Problem statement
Retype exactly what runs from the first line of the data to the line with "LED_COVE = 20.0", keeping both of those lines and skipping pictures.

Dataset content
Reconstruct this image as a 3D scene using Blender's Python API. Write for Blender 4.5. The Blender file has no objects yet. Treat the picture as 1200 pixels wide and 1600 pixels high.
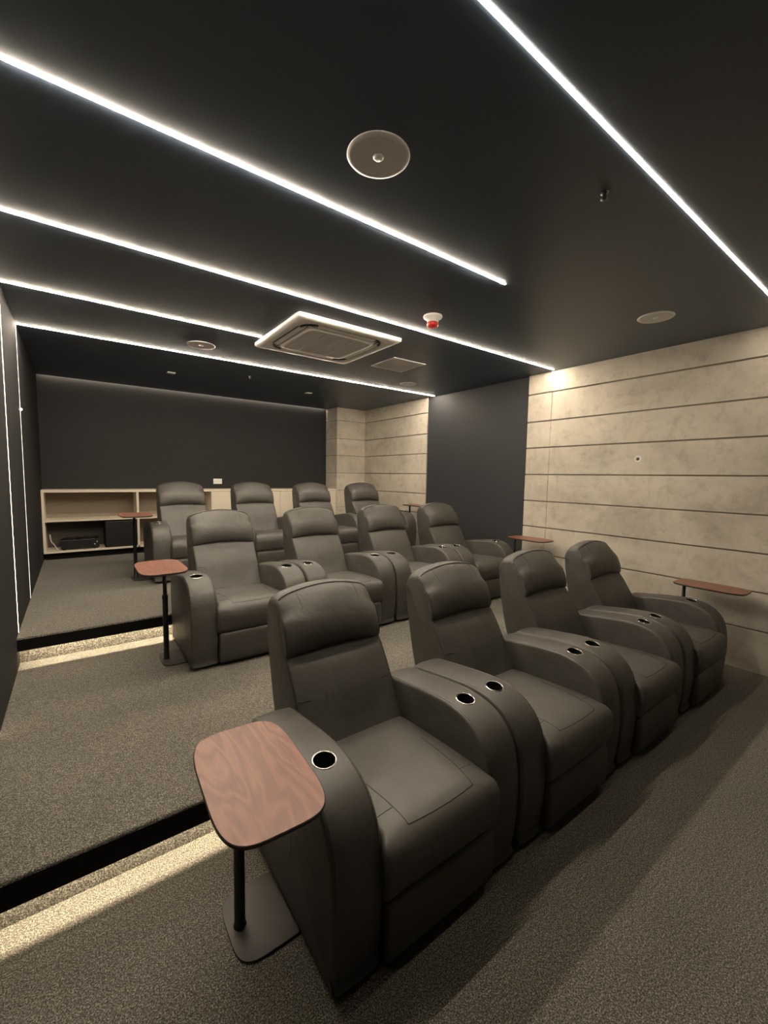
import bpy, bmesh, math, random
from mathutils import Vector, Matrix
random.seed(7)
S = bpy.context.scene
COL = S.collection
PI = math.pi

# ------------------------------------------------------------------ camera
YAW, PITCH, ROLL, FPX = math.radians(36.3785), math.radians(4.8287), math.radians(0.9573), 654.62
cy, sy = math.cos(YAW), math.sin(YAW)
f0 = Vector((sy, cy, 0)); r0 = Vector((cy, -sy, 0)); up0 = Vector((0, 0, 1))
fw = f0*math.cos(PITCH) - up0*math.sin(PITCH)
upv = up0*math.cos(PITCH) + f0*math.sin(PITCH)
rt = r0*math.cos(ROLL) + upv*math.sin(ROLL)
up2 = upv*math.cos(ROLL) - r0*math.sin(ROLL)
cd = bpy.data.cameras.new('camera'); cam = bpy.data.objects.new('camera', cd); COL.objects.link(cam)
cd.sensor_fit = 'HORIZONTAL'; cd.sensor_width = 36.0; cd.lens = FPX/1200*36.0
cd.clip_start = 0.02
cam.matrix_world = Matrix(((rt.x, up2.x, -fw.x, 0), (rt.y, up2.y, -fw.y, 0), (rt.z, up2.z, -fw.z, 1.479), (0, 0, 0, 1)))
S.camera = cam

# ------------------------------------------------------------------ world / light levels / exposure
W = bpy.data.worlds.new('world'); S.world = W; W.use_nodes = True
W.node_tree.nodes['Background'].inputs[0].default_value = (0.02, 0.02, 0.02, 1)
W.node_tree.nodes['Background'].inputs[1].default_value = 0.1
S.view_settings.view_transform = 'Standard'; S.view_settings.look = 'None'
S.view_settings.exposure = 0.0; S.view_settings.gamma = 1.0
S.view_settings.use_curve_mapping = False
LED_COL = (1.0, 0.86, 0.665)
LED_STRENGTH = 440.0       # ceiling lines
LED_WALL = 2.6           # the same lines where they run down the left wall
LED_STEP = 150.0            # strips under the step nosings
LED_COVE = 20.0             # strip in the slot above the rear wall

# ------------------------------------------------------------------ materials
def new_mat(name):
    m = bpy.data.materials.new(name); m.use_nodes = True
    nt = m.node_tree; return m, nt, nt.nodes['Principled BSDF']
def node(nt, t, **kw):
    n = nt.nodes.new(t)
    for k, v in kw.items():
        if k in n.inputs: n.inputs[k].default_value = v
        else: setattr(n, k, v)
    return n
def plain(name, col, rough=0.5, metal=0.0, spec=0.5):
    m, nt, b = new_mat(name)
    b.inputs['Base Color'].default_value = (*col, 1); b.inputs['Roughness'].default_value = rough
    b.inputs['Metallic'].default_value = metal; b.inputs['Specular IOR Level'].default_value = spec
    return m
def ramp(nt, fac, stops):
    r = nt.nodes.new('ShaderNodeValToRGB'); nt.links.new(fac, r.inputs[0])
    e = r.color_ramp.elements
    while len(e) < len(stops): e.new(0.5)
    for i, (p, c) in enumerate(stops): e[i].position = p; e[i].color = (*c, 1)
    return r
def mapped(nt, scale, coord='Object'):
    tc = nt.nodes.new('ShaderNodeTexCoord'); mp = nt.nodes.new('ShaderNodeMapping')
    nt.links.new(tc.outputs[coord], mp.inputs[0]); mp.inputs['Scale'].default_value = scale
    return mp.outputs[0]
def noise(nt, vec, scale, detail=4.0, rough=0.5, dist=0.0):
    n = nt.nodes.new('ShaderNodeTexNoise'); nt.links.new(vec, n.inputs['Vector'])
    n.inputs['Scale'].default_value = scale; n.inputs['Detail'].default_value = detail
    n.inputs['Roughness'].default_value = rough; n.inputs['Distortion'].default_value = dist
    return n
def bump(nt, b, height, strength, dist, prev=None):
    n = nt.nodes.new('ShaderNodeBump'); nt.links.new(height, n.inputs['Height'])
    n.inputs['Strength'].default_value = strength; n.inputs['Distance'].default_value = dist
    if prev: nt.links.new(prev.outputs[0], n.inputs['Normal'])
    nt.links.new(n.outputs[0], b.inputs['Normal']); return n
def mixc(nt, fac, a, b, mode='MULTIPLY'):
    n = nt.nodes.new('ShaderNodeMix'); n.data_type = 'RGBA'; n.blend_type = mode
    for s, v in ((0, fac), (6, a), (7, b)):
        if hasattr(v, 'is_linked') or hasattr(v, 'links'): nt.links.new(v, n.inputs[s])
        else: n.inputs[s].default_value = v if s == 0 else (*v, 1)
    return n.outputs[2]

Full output
Reconstruct this image as a 3D scene using Blender's Python API. Write for Blender 4.5. The Blender file has no objects yet. Treat the picture as 1200 pixels wide and 1600 pixels high.
import bpy, bmesh, math, random
from mathutils import Vector, Matrix
random.seed(7)
S = bpy.context.scene
COL = S.collection
PI = math.pi

# ------------------------------------------------------------------ camera
YAW, PITCH, ROLL, FPX = math.radians(36.3785), math.radians(4.8287), math.radians(0.9573), 654.62
cy, sy = math.cos(YAW), math.sin(YAW)
f0 = Vector((sy, cy, 0)); r0 = Vector((cy, -sy, 0)); up0 = Vector((0, 0, 1))
fw = f0*math.cos(PITCH) - up0*math.sin(PITCH)
upv = up0*math.cos(PITCH) + f0*math.sin(PITCH)
rt = r0*math.cos(ROLL) + upv*math.sin(ROLL)
up2 = upv*math.cos(ROLL) - r0*math.sin(ROLL)
cd = bpy.data.cameras.new('camera'); cam = bpy.data.objects.new('camera', cd); COL.objects.link(cam)
cd.sensor_fit = 'HORIZONTAL'; cd.sensor_width = 36.0; cd.lens = FPX/1200*36.0
cd.clip_start = 0.02
cam.matrix_world = Matrix(((rt.x, up2.x, -fw.x, 0), (rt.y, up2.y, -fw.y, 0), (rt.z, up2.z, -fw.z, 1.479), (0, 0, 0, 1)))
S.camera = cam

# ------------------------------------------------------------------ world / light levels / exposure
W = bpy.data.worlds.new('world'); S.world = W; W.use_nodes = True
W.node_tree.nodes['Background'].inputs[0].default_value = (0.02, 0.02, 0.02, 1)
W.node_tree.nodes['Background'].inputs[1].default_value = 0.1
S.view_settings.view_transform = 'Standard'; S.view_settings.look = 'None'
S.view_settings.exposure = 0.0; S.view_settings.gamma = 1.0
S.view_settings.use_curve_mapping = False
LED_COL = (1.0, 0.86, 0.665)
LED_STRENGTH = 440.0       # ceiling lines
LED_WALL = 2.6           # the same lines where they run down the left wall
LED_STEP = 150.0            # strips under the step nosings
LED_COVE = 20.0             # strip in the slot above the rear wall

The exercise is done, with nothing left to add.